6. Atheism without Progress

This is the least cohesive of the seven “types,” at least to me, and (as the chapter title suggests) it’s more defined by what it’s not—breezy, neo-Christian, world-making, progressive liberalism—than by what it is.

The case studies of George Santayana and Joseph Conrad compose the entire chapter, and the best summary is found in this comment on Santayana: “Disillusion proved liberating, since it allowed a view of the world from a perspective that did not expect salvation in history.”

This, from what I have read of Gray elsewhere, is the type of atheism he most sympathizes with—which may also explain the more anecdotal, reflective, and slightly nebulous flavor of the chapter.

7. Godless Mysticism

It doesn’t seem like Arthur Schopenhauer, Benedict Spinoza, and Lev Shestov have much in common, but for Gray, they share what he calls “the atheism of silence.” Mysticism is a provocative word for this view, but then “a clear line between atheism and negative theology is not easily drawn,” and there is more overlap than would first appear between heretical Christian mystics like Meister Eckhart (1260–1328), who prayed to God to rid him of the idea of God, and atheist mystics like Schopenhauer (who found the transcendent in music) and Spinoza (who found it in nature). Or so Gray argues.

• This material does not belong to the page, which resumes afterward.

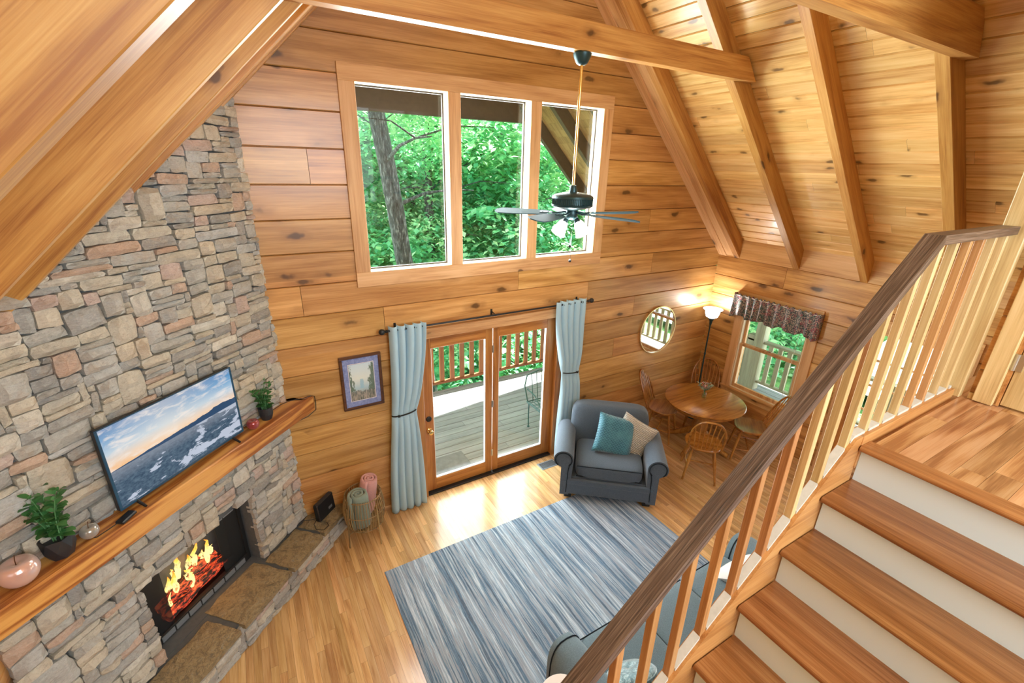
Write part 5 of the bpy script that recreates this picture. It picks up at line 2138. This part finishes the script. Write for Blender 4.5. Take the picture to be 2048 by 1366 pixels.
# ================================================================== DINING CORNER
TX, TY = 2.964, -.842
tb_ = thing('dining_table', 'round golden oak pedestal dining table by the side window', 'dining table', (TX, TY, 0))
mb = MB()
mb.lathe([(0, .715), (.50, .715), (.515, .722), (.530, .735), (.543, .742), (.545, .750), (.540, .757), (.530, .760), (0, .760)], 72)
mb.build('tabletop', M['oak'], tb_)
mb = MB()
mb.lathe([(0, .655), (.455, .655), (.46, .66), (.46, .715), (0, .715)], 56)
mb.build('apron', M['oak'], tb_)
mb = MB()
mb.lathe([(.09, .14), (.10, .17), (.085, .22), (.11, .29), (.118, .36), (.09, .44), (.072, .50), (.085, .55), (.12, .60), (.16, .655)], 28)
mb.build('pedestal', M['oak_z'], tb_)
for k in range(4):
    a = .25 + k * PI / 2
    mb = MB()
    pts, rs = [], []
    for i in range(10):
        t = i / 9
        r = .06 + .40 * t
        z = .235 * (1 - t) ** 1.7 + .035 + .03 * math.sin(PI * t) * (1 - t)
        pts.append((r * math.cos(a), r * math.sin(a), z))
        rs.append(.048 - .016 * t if i < 9 else .034)
    mb.tube(pts, rs, 10)
    mb.build('leg', M['oak_z'], tb_)


def windsor(loc, rotz, label):
    t = thing('windsor_chair', label, 'chair', (*loc, 0), (0, 0, rotz), 'chairs around the dining table')
    # faces +y
    t.scale = (1.08, 1.05, 1.06)
    mb = MB()
    n = 40
    v, f = [], []
    for (k, z, sc_) in ((0, .425, .90), (1, .432, .985), (2, .448, 1.0), (3, .458, .97), (4, .454, .80), (5, .449, .4), (6, .447, .0)):
        for i in range(n):
            a = 2 * PI * i / n
            ca, sa = math.cos(a), math.sin(a)
            x = .215 * abs(ca) ** .8 * (1 if ca > 0 else -1)
            y = .205 * abs(sa) ** .8 * (1 if sa > 0 else -1) + .0
            x *= 1 + .06 * (y / .2)
            v.append((x * sc_, y * sc_, z))
    for k in range(6):
        for i in range(n):
            f.append((k * n + i, k * n + (i + 1) % n, (k + 1) * n + (i + 1) % n, (k + 1) * n + i))
    f.append(tuple(range(n))[::-1])
    mb.add(v, f, .5, True)
    mb.build('seat', M['oak'], t)
    legs = {}
    for (x, y, fx, fy) in ((-.13, .12, -.195, .19), (.13, .12, .195, .19), (-.12, -.12, -.185, -.215), (.12, -.12, .185, -.215)):
        mb = MB()
        pts = [Vector((x + (fx - x) * q, y + (fy - y) * q, .43 - .43 * q)) for q in (0, .15, .35, .6, .62, .64, .85, 1)]
        mb.tube(pts, [.013, .016, .020, .016, .019, .016, .014, .012], 10)
        mb.build('leg', M['oak_z'], t)
        legs[x > 0, y > 0] = (Vector((x, y, .43)), Vector((fx, fy, 0)))
    mids = []
    for s in (False, True):
        a = legs[s, True][0].lerp(legs[s, True][1], .62)
        b = legs[s, False][0].lerp(legs[s, False][1], .62)
        mb = MB()
        mb.tube([a, (a + b) / 2, b], [.008, .012, .008], 8)
        mb.build('stretcher', M['oak_z'], t)
        mids.append((a + b) / 2)
    mb = MB()
    mb.tube([mids[0], (mids[0] + mids[1]) / 2, mids[1]], [.008, .011, .008], 8)
    mb.build('stretcher', M['oak_z'], t)

    def bow(th):
        c, s = math.cos(th), math.sin(th)
        x = .205 * (abs(c) ** .75) * (1 if c > 0 else -1)
        z = .455 + .475 * (max(s, 0) ** .80)
        x *= .86 + .14 * (z - .45) / .3 if z < .75 else 1
        y = -.165 - .20 * ((z - .45) / .5) - .02 * (1 - (x / .2) ** 2)
        return Vector((x, y, z))
    mb = MB()
    mb.tube([bow(PI * i / 40) for i in range(41)], .0125, 10)
    mb.build('back_bow', M['oak'], t)
    for k in range(7):
        u = (k - 3) / 3
        xs_ = .115 * u
        xt = .155 * u
        # find bow point with this x in the upper half
        best = min((bow(PI * (.12 + .76 * i / 200)) for i in range(201)), key=lambda q: abs(q.x - xt))
        mb = MB()
        b0 = Vector((xs_, -.172 - .015 * (1 - u * u), .45))
        mb.tube([b0, b0.lerp(best, .35), b0.lerp(best, .7), best], [.006, .0085, .0075, .005], 8)
        mb.build('spindle', M['oak_z'], t)
    return t


def toward(x, y):
    return math.atan2(TY - y, TX - x) - PI / 2


for (x, y, da, lab) in ((2.43, -1.30, .0, 'oak windsor chair nearest the stairs, its spindle back turned to the camera'),
                        (2.70, -.36, .0, 'oak windsor chair between the armchair and the dining table, seen edge-on'),
                        (3.50, -.44, .0, 'oak windsor chair in the corner behind the table, below the floor lamp'),
                        (3.38, -1.34, .0, 'oak windsor chair right of the table with a glossy sunlit seat, under the side window')):
    windsor((x, y), toward(x, y) + da, lab)

# vase and flowers
vs_ = thing('glass_vase', 'small clear bottle vase on the dining table', 'vase', (2.985, -.80, .760))
mb = MB()
mb.lathe([(0, .003), (.028, .003), (.031, .01), (.031, .06), (.027, .075), (.018, .09), (.018, .105), (.021, .112), (.019, .112), (.016, .105), (.016, .09), (.025, .073), (.028, .058), (.028, .012), (0, .009)], 24)
mb.build('body', M['vase_glass'], vs_)
fw_ = thing('flower_sprig', 'sprig of pink blossoms and sage leaves in the glass vase', 'flowers', (2.985, -.80, .775))
ms, ml, mp = MB(), MB(), MB()
rng = random.Random(12)
for i in range(13):
    a = 2 * PI * i / 13 + rng.uniform(-.2, .2)
    sp_ = .03 + .08 * rng.random()
    h = .15 + .06 * rng.random()
    tip = Vector((math.cos(a) * sp_, math.sin(a) * sp_, h))
    pts = [Vector((0, 0, 0)), Vector((math.cos(a) * .006, math.sin(a) * .006, .1)), tip]
    ms.tube(pts, .0018, 5)
    d = (tip - pts[1]).normalized()
    if i % 5 in (1, 3):
        for k in range(7):
            q = pts[1].lerp(tip, .35 + .65 * k / 6)
            for s in range(3):
                aa = k * 1.3 + s * 2.1
                leaf_mesh(mp, q, Vector((math.cos(aa), math.sin(aa), .8)), Vector((0, 0, 1)), .024, .014, rng)
    else:
        for k in range(5):
            q = pts[1].lerp(tip, .2 + .8 * k / 4)
            for s in (0, PI):
                aa = k * 1.57 + s + i
                leaf_mesh(ml, q, Vector((math.cos(aa), math.sin(aa), .5)), Vector((0, 0, 1)), .042, .026, rng)
ms.build('stems', M['stem'], fw_)
ml.build('leaves', M['leaf_sage'], fw_)
mp.build('blossoms', M['petal'], fw_)

# ================================================================== CEILING FAN
FX, FY = .035, -1.256
cf = thing('ceiling_fan', 'dark five-blade ceiling fan with lit glass shades hanging from the tie beam', 'ceiling fan', (FX, FY, 3.40))
mb = MB()
mb.lathe([(0, 1.205), (.058, 1.205), (.070, 1.195), (.066, 1.175), (.048, 1.140), (.040, 1.128), (.020, 1.118), (0, 1.118)], 28)
mb.build('canopy', M['bronze'], cf)
mb = MB()
mb.tube([(0, 0, .20), (0, 0, 1.13)], .0125, 12)
part(mb.build('downrod', M['brass'], cf), 'brass downrod')
mb = MB()
mb.lathe([(0, .265), (.022, .265), (.030, .24), (.032, .212), (.08, .207), (.150, .190), (.168, .178), (.172, .162), (.165, .158), (.165, .116), (.172, .112), (.167, .098), (.14, .088), (.10, .078), (.06, .07), (0, .07)], 48)
for i in range(72):
    a = 2 * PI * i / 72
    mb.tube([(.1655 * math.cos(a), .1655 * math.sin(a), .115), (.1655 * math.cos(a), .1655 * math.sin(a), .159)], .0035, 5)
mb.build('motor_housing', M['bronze'], cf)
mb = MB()
mb.lathe([(0, .075), (.045, .075), (.052, .05), (.052, .02), (.04, .0), (.02, -.012), (0, -.012)], 28)
mb.build('light_fitter', M['bronze'], cf)
BA = [3.62, 4.22]
for k in range(5):
    a = math.radians(64) + k * 2 * PI / 5
    mb = MB()
    L0, L1 = .20, .66
    n = 12
    v, f = [], []
    for i in range(n + 1):
        t = i / n
        r = L0 + (L1 - L0) * t
        w = .050 + .022 * math.sin(PI * min(1, t * .62 + .05)) if t < .96 else .055
        if t > .9:
            w *= math.sqrt(max(.15, 1 - ((t - .9) / .115) ** 2))
        for (y, z) in ((-w, .004), (w, .004), (w, -.004), (-w, -.004)):
            v.append((r, y, z))
    for i in range(n):
        for q in range(4):
            f.append((i * 4 + q, i * 4 + (q + 1) % 4, (i + 1) * 4 + (q + 1) % 4, (i + 1) * 4 + q))
    f += [(3, 2, 1, 0), (n * 4, n * 4 + 1, n * 4 + 2, n * 4 + 3)]
    mm = Rz(a) @ T(0, 0, .040) @ Rx(-.21)
    mb.add(v, f, .3 + k * .1, False, mm)
    bl = mb.build('blade', M['blue_fan'], cf)
    mb = MB()
    mb.tube([(.05, 0, .012), (.12, 0, .0), (.17, 0, .004)], [.010, .008, .008], 8, mat=mm)
    mb.box(.16, .27, -.022, .022, .0045, .008, None, .001, mm)
    for (x, y) in ((.20, -.012), (.20, .012), (.245, 0)):
        mb.lathe([(0, .008), (.005, .008), (.004, .011), (0, .011)], 8, mat=mm @ T(x, y, 0))
    mb.build('blade_iron', M['bronze'], bl)
for k in range(4):
    a = math.radians(187) + k * PI / 2
    mm = Rz(a) @ T(.055, 0, .0) @ Ry(PI - .66)
    mb = MB()
    mb.lathe([(.012, 0), (.020, .004), (.024, .03), (.020, .036)], 18, mat=mm)
    arm = mb.build('lamp_holder', M['bronze'], cf)
    mb = MB()
    mb.lathe([(.020, .032), (.030, .040), (.041, .060), (.046, .09), (.054, .125), (.064, .145), (.062, .146), (.044, .09), (.030, .05), (0, .045)], 24, mat=mm)
    part(mb.build('glass_shade', M['shade_lit'], arm), 'frosted bell shade, lit')
for (dx, dy, zz) in ((-.02, -.03, -.225), (.025, .012, -.36)):
    mb = MB()
    mb.tube([(dx, dy, -.01), (dx, dy, zz + .02)], .0012, 5)
    mb.lathe([(0, -.016), (.010, -.010), (.013, 0), (.010, .010), (0, .016)], 12, c=(dx, dy, zz))
    part(mb.build('pull_chain', M['black'], cf), 'pull chain with dark bead')
add_light('fan_bulb', 'POINT', (FX, FY, 3.20), 34, (1.0, 0.97, 0.90), size=.06)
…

Controversial and Compelling

These seven types aren’t uncontroversial. Gray is personally drawn to a combination of types 6 and 7, freely admits to finding the “new atheism” vacuous and uninteresting, and is “repelled” by the others, so there is plenty here for his fellow atheists to disagree with (not least his colleagues at the New Statesman, a British magazine that is a near-perfect instantiation of type 2). His sixth category is vague and could potentially have been clarified through an exploration of its connections (if there are any) to ancient philosophies like Epicureanism and Stoicism.

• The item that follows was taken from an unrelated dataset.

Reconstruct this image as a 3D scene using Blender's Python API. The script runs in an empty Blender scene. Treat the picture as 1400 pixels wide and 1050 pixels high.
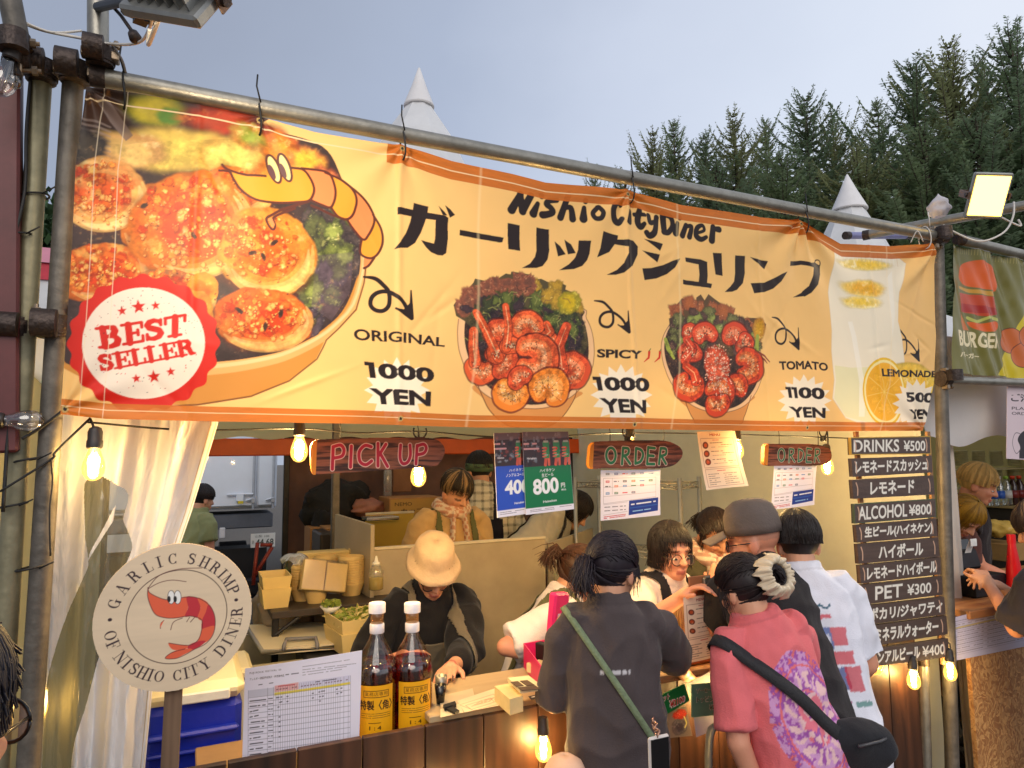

There are also problems with Gray’s portrayal of early Christian history, including a variety of errors in translation (the word eschaton means “end,” not “day of the Lord”), theology (“in the religion of Jesus, pretty much all of Christian belief is absent”[!]), and history (where he seems to have swallowed Catherine Nixey’s wild, Gibbonesque polemic in The Darkening Age, despite its numerous distortions). So there is plenty here to annoy Christians as well.

At the same time, his nuance and philosophical analysis are bracing and illuminating, and presented in lucid and occasionally fiery prose. By making distinctions many atheists don’t, let alone many Christians, Gray has done us all a service, and all the more so because the more common a variety of atheism is in the contemporary world, the less intellectually satisfying he seems to find it. (This has been borne out in my experience, too; the most intelligent atheists I know are the ones who have the least time for the paperback polemics that came out after 9/11.) The book’s most compelling contribution, though—and it’s a theme that recurs frequently in Gray’s work—is its skewering of the historically naïve and groundlessly confident progressivism that defines much modern godlessness. As he concludes:

Contemporary atheism is a continuation of monotheism by other means. Hence the unending succession of God-surrogates, such as humanity and science, technology and the all-too-human visions of transhumanism. But there is no need for panic or despair. Belief and unbelief are poses the mind adopts in the face of an unimaginable reality. A godless world is as mysterious as one suffused with divinity, and the difference between the two may be less than you think.

With foes like this, who needs friends?